La Filo offre una chiave interpretativa dei movimenti sussultori della vita. Scossoni a cui spesso siamo impreparati. Alcuni eventi personali e collettivi (da una bocciatura a un rifiuto sentimentale, dalla crisi economica all'immigrazione) spesso ci fanno paura per mancanza di consapevolezza, perché non riusciamo a inserirli in un universo personale di senso. Subiamo il luogo comune che le considera minacce e reagiamo con un riflesso unicamente difensivo: siamo impauriti da qualcosa di sconosciuto, davanti a cui ci offriamo come disarmati. E si ricorre alle pastiglie, allo shopping o alla Lega. Per affrontare una complessità davanti alla quale ci sentiamo impotenti.

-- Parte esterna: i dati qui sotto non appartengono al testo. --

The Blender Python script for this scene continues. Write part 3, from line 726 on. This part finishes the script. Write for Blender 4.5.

Ma la Filo ci ricorda che i problemi complessi hanno delle risposte semplici e chiare anche se quasi sempre, sbagliate.

Quanto ha inciso la dittatura della TV su questo voler sempre distrarre tutto e tutti, quasi per forza?
Molto. Ormai si tratta di ricostruire un tessuto culturale che è a brandelli. Dall'edonismo reaganiano in poi, per liberarci dalle ideologie abbiamo buttato via anche le idee. Di qualsiasi genere. Quelle che ci abituavano a strutturare un modello di vita, a immaginare un mondo, sono state spazzate via dalla triade consumo/tecnologia/mercato. Le nuove generazioni sono intente a imparare le istruzioni di ogni nuovo aggeggio wireless, e le vecchie sono rimbambite dalle abitudini e dalla Tv.

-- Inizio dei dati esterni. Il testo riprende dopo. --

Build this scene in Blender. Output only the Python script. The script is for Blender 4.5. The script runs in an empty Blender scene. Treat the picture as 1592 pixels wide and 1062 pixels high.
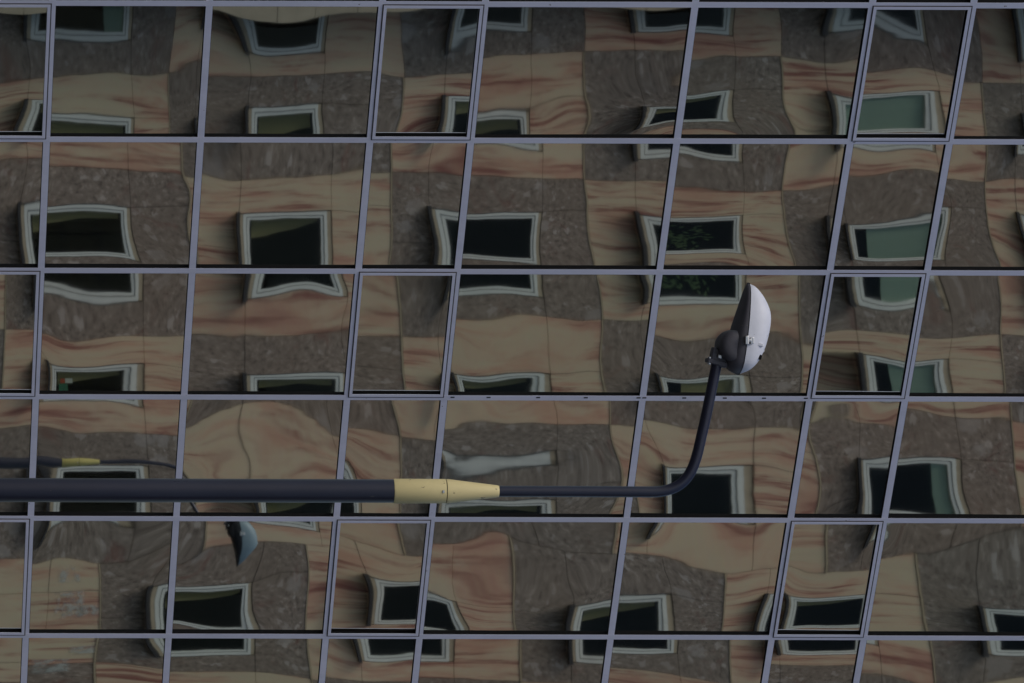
import bpy, bmesh, math, random
import numpy as np
from mathutils import Vector, Matrix
random.seed(7)
S = bpy.context.scene
C = S.collection

# ------------------------------------------------------------------ camera
# the photograph was taken with the camera turned on its side: world up is picture right
F = 7500.0; W, H = 1592.0, 1062.0
XH = -352.0; Y0 = 531.0; ROLL = 0.0027; CAMZ = 1.6
cam = bpy.data.objects.new('camera', bpy.data.cameras.new('camera'))
C.objects.link(cam); S.camera = cam
cam.data.sensor_width = 36; cam.data.sensor_fit = 'HORIZONTAL'
cam.data.lens = F / W * 36
cam.data.shift_x = (W / 2 - XH) / W
cam.data.clip_start = 0.5; cam.data.clip_end = 2000
ca, sa = math.cos(ROLL), math.sin(ROLL)
RX = Vector((-sa, 0, ca))      # picture right
UP = Vector((-ca, 0, -sa))     # picture up
cam.matrix_world = Matrix(((RX.x, UP.x, 0, 0), (RX.y, UP.y, -1, 0), (RX.z, UP.z, 0, CAMZ), (0, 0, 0, 1)))

# ------------------------------------------------------------------ world, sun, exposure
wd = bpy.data.worlds.new('World'); S.world = wd; wd.use_nodes = True
nt = wd.node_tree
sky = nt.nodes.new('ShaderNodeTexSky'); sky.sky_type = 'NISHITA'; sky.sun_disc = False
SUN_EL, SUN_AZ = math.radians(52), math.radians(-138)      # azimuth clockwise from +Y
sky.sun_elevation = SUN_EL; sky.sun_rotation = SUN_AZ
sky.air_density = 1.0; sky.dust_density = 3.0; sky.ozone_density = 1.5
bgn = nt.nodes['Background']; nt.links.new(sky.outputs[0], bgn.inputs[0]); bgn.inputs[1].default_value = 0.09
sd = bpy.data.lights.new('sun', 'SUN'); sd.energy = 0.9; sd.angle = math.radians(25); sd.color = (1, .96, .9)
sun = bpy.data.objects.new('sun', sd); C.objects.link(sun)
dirn = Vector((math.sin(SUN_AZ) * math.cos(SUN_EL), math.cos(SUN_AZ) * math.cos(SUN_EL), math.sin(SUN_EL)))
sun.rotation_euler = dirn.to_track_quat('Z', 'Y').to_euler(); sun.location = (-20, 0, 40)
S.view_settings.view_transform = 'Standard'; S.view_settings.look = 'None'
S.view_settings.exposure = 0.10; S.view_settings.gamma = 1.0; S.view_settings.use_curve_mapping = False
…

Appassionarsi alla filosofia può aiutare a uscire da questa spirale, che ha prodotto un analfabetismo di ritorno del 30%, con il 70% delle persone che s'informa sul mondo solo attraverso la Tv. Bisogna riconoscere che nel prevedere queste tendenze la filosofia è stata insuperabile: già negli anni '40, i pensatori della scuola di Francoforte, che scappavano dalla Germania nazista per rifugiarsi negli Usa, coglievano la pericolosità di quel circuito di “eutanasia della mente” che avrebbe messo in moto la Tv. Marcuse, Adorno e gli altri membri del club, coglievano lo spirito seduttivo di massa che Huxley aveva già descritto ne “Il mondo nuovo”, descrivendo una società onnivora mai sazia di distrazioni. Se Orwell temeva che saremmo stati distrutti da ciò che odiamo, Huxley pensava invece che lo saremmo stati da ciò che credevamo di amare. La differenza è profonda e loro ce l'avevano suggerita. Ma non li siamo stati a sentire.

Lei commenterà i prossimi mondiali in una nuova trasmissione, “Bafana Bafana” con Massimo De Luca e Joe Violanti. Come si può parlare di filosofia commentando un dribbling?
Non è necessario ma aiuta. Ho scritto un libro su questo, si chiama “Platone e la legge del pallone”. Ma in realtà credo che il calcio – come l'economia, lo spettacolo e lo sport in genere - possa rivelarci molto di ciò che viviamo quotidianamente. Non è vero che oggi non ci sono più valori, è vero invece che i valori sono sbagliati. Faccio un esempio: qualche tempo fa, in uno sport di squadra come il basket, la Nike di Phil Knight cominciò a sponsorizzare il singolo giocatore, quello più bravo di tutti. Da quel momento in poi, il messaggio che passava era la negazione dei valori collettivi e l'esaltazione di quello individuale. Erronea e sbagliata, perché nessun campione di uno sport collettivo lo è, se non ha dei compagni bravi che lo aiutano e che esaltano il suo ruolo. E lo abbiamo appena visto con Messi contro l'Inter.